* Begin *
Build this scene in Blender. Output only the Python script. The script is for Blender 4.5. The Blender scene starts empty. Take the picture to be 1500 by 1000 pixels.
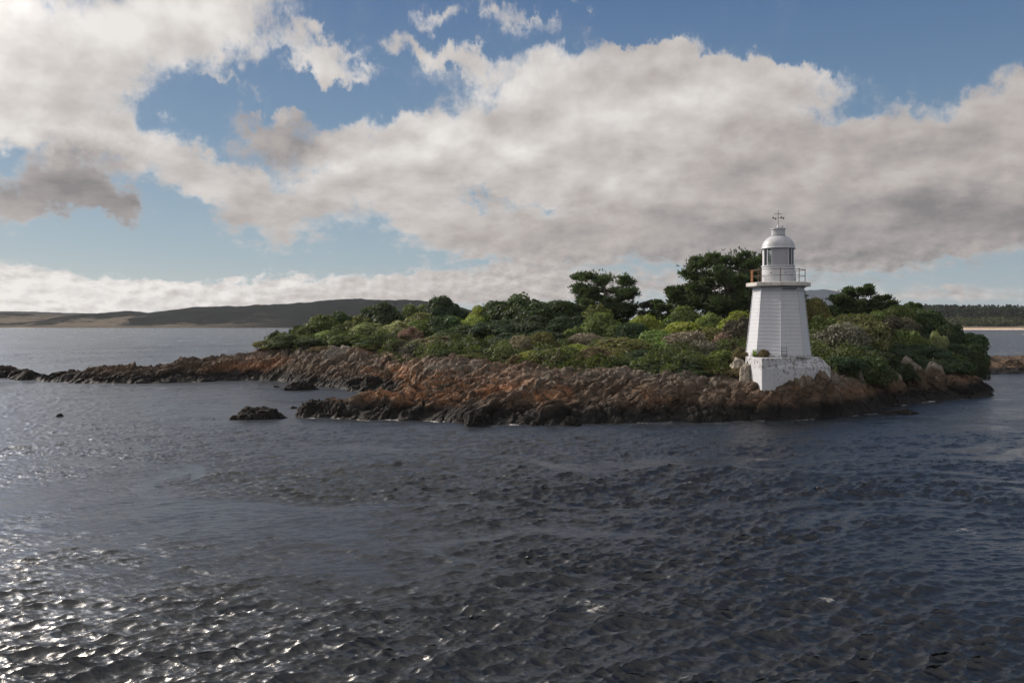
import bpy, bmesh, math, random
import numpy as np
from mathutils import Vector, Matrix

R = math.radians
sc = bpy.context.scene
col = sc.collection

# ------------------------------------------------------------------ camera
EYE = 6.5                       # a boat deck above the water
cd = bpy.data.cameras.new('camera')
cam = bpy.data.objects.new('camera', cd); col.objects.link(cam)
cam.location = (0, 0, EYE); cam.rotation_euler = (R(90), 0, 0)
cd.sensor_width = 36; cd.lens = 30; cd.shift_y = -28 / 1500
cd.clip_start = 0.5; cd.clip_end = 20000
sc.camera = cam

# ------------------------------------------------------------------ sun, exposure
SUN_AZ, SUN_EL = -54, 29        # degrees from straight ahead (left), above the horizon
sd = bpy.data.lights.new('sun', 'SUN'); sd.energy = 3.9; sd.angle = R(0.5); sd.color = (1, .86, .70)
sun = bpy.data.objects.new('sun', sd); col.objects.link(sun)
sv = Vector((math.sin(R(SUN_AZ)) * math.cos(R(SUN_EL)), math.cos(R(SUN_AZ)) * math.cos(R(SUN_EL)), math.sin(R(SUN_EL))))
sun.rotation_euler = sv.to_track_quat('Z', 'Y').to_euler(); sun.location = (-60, 40, 60)
sc.view_settings.view_transform = 'Standard'; sc.view_settings.look = 'None'
sc.view_settings.exposure = 0.2; sc.view_settings.gamma = 1
sc.view_settings.use_curve_mapping = False
cy = sc.cycles
cy.use_denoising = True; cy.denoising_input_passes = 'RGB_ALBEDO_NORMAL'; cy.denoising_prefilter = 'ACCURATE'
cy.max_bounces = 6; cy.diffuse_bounces = 3; cy.glossy_bounces = 3; cy.transmission_bounces = 4; cy.transparent_max_bounces = 6; cy.volume_bounces = 1
cy.caustics_reflective = False; cy.caustics_refractive = False
cy.sample_clamp_indirect = 4.0; cy.sample_clamp_direct = 0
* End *
▶ PROBLEM
Copy out every line with the word "scene".

▶ WRITTEN ANSWER
Build this scene in Blender. Output only the Python script. The script is for Blender 4.5. The Blender scene starts empty. Take the picture to be 1500 by 1000 pixels.
sc = bpy.context.scene